I suppose the exclusive use of Cole Porter's music (splashy, fully orchestrated, fully blown, with 1930ish arrangements) was supposed to add some additional interest to the story but I'm not sure it was much of an improvement over the original scores for "Murder on the Orient Express" and Nino Rota's "Death on the Nile."

Okay, "Get Out of Town" and "I've Got My Eye on You" were apt enough titles but the music seemed self conscious, as if the score meant to draw attention to its own wit.

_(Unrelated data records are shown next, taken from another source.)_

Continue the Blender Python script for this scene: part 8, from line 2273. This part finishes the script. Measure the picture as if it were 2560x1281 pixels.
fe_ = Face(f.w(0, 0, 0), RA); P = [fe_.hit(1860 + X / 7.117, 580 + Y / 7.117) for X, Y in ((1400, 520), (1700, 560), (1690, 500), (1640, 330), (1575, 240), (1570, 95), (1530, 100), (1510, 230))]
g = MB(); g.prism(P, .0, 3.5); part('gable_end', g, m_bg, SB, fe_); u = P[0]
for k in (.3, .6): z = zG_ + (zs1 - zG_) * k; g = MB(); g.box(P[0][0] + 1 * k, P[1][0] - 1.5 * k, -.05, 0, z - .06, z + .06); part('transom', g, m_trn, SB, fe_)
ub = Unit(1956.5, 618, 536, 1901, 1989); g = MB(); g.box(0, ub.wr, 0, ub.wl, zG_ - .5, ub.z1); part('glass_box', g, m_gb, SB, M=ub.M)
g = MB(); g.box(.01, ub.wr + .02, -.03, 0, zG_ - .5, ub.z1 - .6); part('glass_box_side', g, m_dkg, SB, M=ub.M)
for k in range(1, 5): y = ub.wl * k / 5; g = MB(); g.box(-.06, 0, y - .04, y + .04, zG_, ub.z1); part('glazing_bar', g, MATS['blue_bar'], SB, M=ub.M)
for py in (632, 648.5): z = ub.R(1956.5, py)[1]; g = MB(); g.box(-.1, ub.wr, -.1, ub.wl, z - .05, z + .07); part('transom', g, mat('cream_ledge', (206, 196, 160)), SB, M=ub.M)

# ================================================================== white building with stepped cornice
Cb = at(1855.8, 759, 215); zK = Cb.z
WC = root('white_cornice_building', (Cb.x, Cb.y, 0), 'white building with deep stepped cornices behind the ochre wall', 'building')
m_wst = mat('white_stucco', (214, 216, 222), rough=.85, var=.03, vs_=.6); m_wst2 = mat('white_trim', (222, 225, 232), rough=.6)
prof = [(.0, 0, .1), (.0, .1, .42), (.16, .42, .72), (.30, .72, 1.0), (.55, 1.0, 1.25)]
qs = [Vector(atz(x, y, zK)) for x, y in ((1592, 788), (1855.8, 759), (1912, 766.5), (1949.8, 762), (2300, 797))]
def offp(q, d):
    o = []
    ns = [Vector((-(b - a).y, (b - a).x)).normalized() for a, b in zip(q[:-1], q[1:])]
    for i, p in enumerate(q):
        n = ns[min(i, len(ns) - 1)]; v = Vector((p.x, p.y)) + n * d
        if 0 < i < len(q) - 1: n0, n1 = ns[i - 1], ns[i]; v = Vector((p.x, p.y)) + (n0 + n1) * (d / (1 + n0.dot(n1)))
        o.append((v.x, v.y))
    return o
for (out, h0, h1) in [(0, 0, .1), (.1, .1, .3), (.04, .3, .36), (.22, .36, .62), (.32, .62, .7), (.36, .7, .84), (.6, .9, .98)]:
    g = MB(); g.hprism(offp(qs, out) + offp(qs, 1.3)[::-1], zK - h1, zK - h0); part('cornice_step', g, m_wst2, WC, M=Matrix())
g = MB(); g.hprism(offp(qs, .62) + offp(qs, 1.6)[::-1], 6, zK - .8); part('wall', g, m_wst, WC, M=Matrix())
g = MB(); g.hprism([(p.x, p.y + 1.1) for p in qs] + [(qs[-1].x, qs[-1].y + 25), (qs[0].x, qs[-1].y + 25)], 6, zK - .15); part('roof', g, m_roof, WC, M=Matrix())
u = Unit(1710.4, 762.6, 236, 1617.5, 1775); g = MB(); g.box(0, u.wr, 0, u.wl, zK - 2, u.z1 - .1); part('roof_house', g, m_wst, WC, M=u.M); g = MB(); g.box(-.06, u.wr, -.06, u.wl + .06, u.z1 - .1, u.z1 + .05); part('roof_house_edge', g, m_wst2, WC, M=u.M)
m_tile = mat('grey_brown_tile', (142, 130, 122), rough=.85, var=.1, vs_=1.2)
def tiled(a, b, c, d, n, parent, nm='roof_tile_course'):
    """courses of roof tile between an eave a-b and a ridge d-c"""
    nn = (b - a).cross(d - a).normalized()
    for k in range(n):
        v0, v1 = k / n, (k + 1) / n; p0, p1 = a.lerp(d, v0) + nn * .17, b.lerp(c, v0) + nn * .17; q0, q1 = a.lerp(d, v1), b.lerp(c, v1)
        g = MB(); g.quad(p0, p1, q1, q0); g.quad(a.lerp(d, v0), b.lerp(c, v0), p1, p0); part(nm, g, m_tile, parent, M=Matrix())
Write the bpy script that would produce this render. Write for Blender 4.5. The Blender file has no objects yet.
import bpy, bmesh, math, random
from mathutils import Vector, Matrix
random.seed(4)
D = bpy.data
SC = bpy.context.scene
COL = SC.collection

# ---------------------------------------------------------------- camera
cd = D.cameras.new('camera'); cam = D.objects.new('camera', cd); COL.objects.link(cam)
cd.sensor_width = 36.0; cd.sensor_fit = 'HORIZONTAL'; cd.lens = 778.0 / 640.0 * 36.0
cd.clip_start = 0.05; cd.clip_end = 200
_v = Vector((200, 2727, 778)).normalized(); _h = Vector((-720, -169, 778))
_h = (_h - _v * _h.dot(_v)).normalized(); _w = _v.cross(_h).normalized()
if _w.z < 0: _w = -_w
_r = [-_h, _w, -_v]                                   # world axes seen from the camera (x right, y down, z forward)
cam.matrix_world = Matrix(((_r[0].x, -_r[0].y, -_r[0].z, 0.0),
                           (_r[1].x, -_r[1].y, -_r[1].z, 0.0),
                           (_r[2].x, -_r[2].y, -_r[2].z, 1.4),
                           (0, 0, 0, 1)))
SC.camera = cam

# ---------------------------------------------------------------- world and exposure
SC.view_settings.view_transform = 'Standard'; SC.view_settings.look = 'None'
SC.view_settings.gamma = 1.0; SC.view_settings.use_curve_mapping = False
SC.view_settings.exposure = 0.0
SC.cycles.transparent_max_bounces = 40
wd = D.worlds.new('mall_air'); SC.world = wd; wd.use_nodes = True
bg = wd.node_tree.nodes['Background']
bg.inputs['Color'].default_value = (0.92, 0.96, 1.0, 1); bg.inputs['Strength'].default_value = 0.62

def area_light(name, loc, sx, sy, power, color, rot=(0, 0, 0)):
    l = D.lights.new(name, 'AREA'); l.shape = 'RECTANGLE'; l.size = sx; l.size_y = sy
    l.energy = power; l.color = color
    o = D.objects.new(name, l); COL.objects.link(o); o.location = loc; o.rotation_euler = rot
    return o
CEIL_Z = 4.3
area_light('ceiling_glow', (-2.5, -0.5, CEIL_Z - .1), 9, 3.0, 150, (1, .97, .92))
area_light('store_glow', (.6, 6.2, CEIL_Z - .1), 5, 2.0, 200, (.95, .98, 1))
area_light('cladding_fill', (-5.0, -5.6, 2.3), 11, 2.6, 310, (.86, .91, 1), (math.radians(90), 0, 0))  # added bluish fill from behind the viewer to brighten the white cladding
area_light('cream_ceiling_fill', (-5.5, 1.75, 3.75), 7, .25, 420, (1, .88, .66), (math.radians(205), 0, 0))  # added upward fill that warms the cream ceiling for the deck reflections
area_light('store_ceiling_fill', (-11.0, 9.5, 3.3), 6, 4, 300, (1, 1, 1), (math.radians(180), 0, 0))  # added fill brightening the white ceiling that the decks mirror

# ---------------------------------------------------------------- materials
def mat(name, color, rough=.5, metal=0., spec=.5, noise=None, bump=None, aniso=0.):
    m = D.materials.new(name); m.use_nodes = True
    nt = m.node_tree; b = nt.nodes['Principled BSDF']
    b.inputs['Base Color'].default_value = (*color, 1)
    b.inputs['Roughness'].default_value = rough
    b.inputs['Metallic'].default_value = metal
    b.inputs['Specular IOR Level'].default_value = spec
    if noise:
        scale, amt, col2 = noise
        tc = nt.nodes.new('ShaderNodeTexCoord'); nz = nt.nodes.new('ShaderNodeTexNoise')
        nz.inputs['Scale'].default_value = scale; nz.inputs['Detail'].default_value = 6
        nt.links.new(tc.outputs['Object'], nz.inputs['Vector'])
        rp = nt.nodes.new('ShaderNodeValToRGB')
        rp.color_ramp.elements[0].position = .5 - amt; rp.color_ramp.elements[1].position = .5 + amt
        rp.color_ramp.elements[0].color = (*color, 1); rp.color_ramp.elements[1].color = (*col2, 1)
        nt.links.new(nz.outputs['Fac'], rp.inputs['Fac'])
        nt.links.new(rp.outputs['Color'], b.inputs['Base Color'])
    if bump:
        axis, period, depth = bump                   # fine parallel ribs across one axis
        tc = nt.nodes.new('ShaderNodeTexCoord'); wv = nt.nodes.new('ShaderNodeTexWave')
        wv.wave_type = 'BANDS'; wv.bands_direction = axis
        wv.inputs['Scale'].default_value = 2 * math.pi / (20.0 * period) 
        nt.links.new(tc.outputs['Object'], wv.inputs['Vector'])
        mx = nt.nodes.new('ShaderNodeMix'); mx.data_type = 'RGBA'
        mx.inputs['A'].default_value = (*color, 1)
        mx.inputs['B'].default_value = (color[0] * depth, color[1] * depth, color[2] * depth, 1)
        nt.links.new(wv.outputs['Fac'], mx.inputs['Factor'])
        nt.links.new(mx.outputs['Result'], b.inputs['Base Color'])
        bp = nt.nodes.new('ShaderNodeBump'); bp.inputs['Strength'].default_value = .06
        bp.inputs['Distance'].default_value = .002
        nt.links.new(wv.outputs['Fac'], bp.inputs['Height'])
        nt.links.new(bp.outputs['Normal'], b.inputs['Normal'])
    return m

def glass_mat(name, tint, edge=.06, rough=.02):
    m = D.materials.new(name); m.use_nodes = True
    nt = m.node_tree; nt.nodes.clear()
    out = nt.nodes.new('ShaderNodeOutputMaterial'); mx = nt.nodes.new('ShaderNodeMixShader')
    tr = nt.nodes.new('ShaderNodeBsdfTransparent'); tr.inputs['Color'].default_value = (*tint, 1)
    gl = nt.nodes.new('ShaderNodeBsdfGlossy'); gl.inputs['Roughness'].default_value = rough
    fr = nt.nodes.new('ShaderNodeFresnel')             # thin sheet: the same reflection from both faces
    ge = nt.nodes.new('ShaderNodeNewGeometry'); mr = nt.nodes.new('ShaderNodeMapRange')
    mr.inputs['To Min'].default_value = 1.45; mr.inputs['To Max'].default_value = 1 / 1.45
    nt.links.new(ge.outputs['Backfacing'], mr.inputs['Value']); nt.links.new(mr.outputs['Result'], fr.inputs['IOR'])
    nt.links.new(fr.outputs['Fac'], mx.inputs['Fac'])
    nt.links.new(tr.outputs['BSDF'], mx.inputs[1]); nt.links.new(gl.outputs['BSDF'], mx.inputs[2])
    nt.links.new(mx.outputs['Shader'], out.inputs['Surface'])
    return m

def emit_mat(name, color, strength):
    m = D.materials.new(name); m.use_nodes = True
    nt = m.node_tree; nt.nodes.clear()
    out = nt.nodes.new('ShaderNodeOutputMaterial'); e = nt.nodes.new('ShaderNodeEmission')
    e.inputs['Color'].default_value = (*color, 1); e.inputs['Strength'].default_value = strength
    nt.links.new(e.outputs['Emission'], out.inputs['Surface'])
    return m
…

The wardrobe in both of the recent earlier Poirots was good. Sometimes, as in the case of Angela Lansbury in "Death on the Nile," it was great! Here, the period is the 1930s rather than the 1920s, and the wardrobe, like the score, seems to be trying too hard. The costumes are flashy without being at all attractive. The garb looks like exploded cupcakes. Did women have those broad built-in shoulders like Arnold Schwarzenegger back then? Or hats like paellerias with feathers? It all seems overdone. Of course I'm no expert on women's clothing, having no experience with it, aside from my closet full of frothy petticoats.

The plot is good Christie and the locations, while not exactly majestic, are attractive and used to their fullest extent.

Yet this doesn't quite measure up to the preceding two Poirots. It reminds me of the slow deflation in Universal's Sherlock Holmes series, the ones with Rathbone and Nigel Bruce. There's an increased sense of going through the motions. Subsequent episodes with Ustinov were to become cheaper and more slapdash.

I don't mean to say that it's a crummy movie, because it's not. It's pretty good, especially if you haven't seen the earlier entries. An interesting, genteel Whodunit, with not a drop of blood to be seen.